* Begin ENTRIES PROVIDED *
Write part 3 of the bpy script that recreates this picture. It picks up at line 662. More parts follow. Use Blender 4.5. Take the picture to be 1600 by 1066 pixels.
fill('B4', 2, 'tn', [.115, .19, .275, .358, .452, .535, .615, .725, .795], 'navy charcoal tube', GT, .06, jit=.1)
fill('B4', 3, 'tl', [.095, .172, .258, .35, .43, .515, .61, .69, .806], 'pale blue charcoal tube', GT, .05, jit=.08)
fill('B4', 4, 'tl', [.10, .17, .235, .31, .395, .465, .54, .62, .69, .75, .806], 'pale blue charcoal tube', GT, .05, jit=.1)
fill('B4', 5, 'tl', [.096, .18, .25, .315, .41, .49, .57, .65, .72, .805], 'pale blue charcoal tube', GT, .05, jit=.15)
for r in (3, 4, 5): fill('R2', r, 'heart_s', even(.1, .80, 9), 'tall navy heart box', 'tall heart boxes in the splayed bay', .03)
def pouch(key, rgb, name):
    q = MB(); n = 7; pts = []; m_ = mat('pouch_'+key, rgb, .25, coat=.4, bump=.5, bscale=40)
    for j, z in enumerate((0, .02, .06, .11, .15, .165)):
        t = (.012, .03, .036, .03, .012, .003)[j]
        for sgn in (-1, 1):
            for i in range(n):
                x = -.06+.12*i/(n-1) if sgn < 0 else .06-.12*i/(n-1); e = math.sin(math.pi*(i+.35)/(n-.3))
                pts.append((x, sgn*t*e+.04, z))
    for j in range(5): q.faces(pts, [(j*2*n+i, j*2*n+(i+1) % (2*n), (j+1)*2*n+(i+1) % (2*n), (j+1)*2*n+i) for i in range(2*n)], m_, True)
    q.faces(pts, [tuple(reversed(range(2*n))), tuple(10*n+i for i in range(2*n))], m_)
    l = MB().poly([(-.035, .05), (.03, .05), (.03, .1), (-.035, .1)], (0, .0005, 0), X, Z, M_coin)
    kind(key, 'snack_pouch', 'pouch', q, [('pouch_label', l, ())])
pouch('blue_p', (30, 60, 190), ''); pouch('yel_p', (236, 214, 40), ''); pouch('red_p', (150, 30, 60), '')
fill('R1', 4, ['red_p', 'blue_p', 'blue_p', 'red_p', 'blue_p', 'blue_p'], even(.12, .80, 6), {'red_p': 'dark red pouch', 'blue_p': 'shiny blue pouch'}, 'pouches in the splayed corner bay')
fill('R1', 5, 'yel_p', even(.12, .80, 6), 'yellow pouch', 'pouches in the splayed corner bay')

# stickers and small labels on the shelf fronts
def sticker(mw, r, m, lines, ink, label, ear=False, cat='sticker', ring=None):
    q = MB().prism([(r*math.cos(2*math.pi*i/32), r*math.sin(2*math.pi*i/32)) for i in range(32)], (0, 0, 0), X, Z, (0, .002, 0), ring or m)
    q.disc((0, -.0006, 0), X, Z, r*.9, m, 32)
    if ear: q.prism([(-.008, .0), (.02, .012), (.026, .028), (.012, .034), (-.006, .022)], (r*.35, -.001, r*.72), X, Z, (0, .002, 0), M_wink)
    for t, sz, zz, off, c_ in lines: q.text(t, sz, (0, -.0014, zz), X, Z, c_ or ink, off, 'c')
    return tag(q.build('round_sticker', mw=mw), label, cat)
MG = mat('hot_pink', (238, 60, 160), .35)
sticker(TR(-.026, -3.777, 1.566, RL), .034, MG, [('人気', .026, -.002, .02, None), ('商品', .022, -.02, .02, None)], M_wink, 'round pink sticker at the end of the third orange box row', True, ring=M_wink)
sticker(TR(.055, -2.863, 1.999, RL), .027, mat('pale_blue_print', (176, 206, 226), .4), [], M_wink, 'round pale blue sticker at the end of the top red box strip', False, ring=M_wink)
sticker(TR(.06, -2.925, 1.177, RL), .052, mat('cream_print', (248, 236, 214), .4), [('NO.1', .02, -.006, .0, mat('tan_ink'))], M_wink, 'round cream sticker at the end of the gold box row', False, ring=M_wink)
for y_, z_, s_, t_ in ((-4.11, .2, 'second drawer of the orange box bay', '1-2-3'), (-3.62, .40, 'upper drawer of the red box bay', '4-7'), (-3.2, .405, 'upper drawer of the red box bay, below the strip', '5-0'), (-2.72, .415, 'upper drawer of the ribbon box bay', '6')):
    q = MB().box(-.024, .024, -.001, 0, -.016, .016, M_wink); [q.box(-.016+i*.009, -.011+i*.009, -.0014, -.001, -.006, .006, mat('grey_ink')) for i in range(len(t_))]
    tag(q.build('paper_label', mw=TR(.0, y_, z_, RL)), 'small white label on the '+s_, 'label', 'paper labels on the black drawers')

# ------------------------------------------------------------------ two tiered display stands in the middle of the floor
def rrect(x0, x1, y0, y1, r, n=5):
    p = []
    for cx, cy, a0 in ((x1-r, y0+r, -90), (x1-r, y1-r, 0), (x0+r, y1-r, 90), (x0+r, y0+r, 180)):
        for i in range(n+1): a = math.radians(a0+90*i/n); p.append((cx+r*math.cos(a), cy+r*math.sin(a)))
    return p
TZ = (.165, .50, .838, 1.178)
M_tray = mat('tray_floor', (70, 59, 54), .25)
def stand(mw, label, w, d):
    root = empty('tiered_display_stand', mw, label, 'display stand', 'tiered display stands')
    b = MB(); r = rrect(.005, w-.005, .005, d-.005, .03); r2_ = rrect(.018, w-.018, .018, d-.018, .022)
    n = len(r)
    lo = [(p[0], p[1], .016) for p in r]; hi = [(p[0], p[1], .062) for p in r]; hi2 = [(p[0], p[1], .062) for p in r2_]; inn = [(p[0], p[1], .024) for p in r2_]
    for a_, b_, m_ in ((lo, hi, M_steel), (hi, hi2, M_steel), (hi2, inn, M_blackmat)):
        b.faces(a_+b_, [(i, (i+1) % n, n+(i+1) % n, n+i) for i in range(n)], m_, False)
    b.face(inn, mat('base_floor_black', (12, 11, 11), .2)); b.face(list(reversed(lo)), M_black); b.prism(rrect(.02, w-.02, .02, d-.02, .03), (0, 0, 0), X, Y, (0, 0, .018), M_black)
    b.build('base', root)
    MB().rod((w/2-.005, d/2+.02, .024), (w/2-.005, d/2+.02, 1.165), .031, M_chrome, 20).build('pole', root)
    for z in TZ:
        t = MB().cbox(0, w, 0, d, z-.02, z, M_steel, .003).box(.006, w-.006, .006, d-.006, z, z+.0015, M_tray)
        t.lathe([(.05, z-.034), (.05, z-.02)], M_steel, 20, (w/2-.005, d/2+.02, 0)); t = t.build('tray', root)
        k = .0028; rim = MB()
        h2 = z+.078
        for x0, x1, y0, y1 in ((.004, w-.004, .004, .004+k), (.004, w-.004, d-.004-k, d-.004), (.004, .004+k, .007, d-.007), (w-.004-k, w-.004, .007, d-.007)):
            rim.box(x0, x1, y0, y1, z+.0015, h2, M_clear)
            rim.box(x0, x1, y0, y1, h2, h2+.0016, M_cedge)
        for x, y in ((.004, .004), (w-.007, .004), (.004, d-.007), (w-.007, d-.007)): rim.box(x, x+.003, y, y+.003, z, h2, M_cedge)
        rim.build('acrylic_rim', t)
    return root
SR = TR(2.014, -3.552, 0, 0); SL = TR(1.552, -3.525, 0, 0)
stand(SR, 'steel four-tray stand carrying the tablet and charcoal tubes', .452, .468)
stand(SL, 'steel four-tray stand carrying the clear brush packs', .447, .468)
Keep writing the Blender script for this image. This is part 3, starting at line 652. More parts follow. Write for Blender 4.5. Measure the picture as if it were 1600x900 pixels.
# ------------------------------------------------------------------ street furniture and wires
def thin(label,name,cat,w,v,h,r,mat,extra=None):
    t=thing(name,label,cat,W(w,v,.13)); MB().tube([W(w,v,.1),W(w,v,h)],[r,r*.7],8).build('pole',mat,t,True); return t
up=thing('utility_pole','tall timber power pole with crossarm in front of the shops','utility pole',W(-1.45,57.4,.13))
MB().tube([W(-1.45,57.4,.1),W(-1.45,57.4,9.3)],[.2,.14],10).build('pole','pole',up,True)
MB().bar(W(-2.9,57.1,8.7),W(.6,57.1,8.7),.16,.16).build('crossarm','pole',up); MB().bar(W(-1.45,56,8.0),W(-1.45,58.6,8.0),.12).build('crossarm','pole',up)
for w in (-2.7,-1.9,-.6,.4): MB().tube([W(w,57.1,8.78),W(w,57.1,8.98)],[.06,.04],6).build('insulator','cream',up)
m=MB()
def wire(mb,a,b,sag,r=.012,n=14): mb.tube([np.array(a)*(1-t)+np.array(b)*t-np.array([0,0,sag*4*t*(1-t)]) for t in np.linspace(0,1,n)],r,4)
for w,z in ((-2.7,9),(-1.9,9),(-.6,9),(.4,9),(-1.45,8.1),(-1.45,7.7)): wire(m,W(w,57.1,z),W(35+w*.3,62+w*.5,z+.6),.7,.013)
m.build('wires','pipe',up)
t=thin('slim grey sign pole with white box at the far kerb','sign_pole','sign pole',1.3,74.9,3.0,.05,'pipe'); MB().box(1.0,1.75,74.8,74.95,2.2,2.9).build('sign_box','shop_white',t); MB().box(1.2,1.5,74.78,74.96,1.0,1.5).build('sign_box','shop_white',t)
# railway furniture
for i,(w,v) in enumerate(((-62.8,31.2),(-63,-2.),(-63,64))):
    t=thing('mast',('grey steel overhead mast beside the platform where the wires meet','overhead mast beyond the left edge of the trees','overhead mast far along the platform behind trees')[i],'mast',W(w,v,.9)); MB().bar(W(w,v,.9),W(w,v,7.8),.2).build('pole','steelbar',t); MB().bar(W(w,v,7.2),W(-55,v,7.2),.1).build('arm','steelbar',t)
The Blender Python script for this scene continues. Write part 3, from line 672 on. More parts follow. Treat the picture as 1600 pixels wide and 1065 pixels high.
* End ENTRIES PROVIDED *
▶ _TASK DETAILS_
Copy each line of the records containing the string "picture".

▶ _TASK ANSWER_
Write part 3 of the bpy script that recreates this picture. It picks up at line 662. More parts follow. Use Blender 4.5. Take the picture to be 1600 by 1066 pixels.
Keep writing the Blender script for this image. This is part 3, starting at line 652. More parts follow. Write for Blender 4.5. Measure the picture as if it were 1600x900 pixels.
The Blender Python script for this scene continues. Write part 3, from line 672 on. More parts follow. Treat the picture as 1600 pixels wide and 1065 pixels high.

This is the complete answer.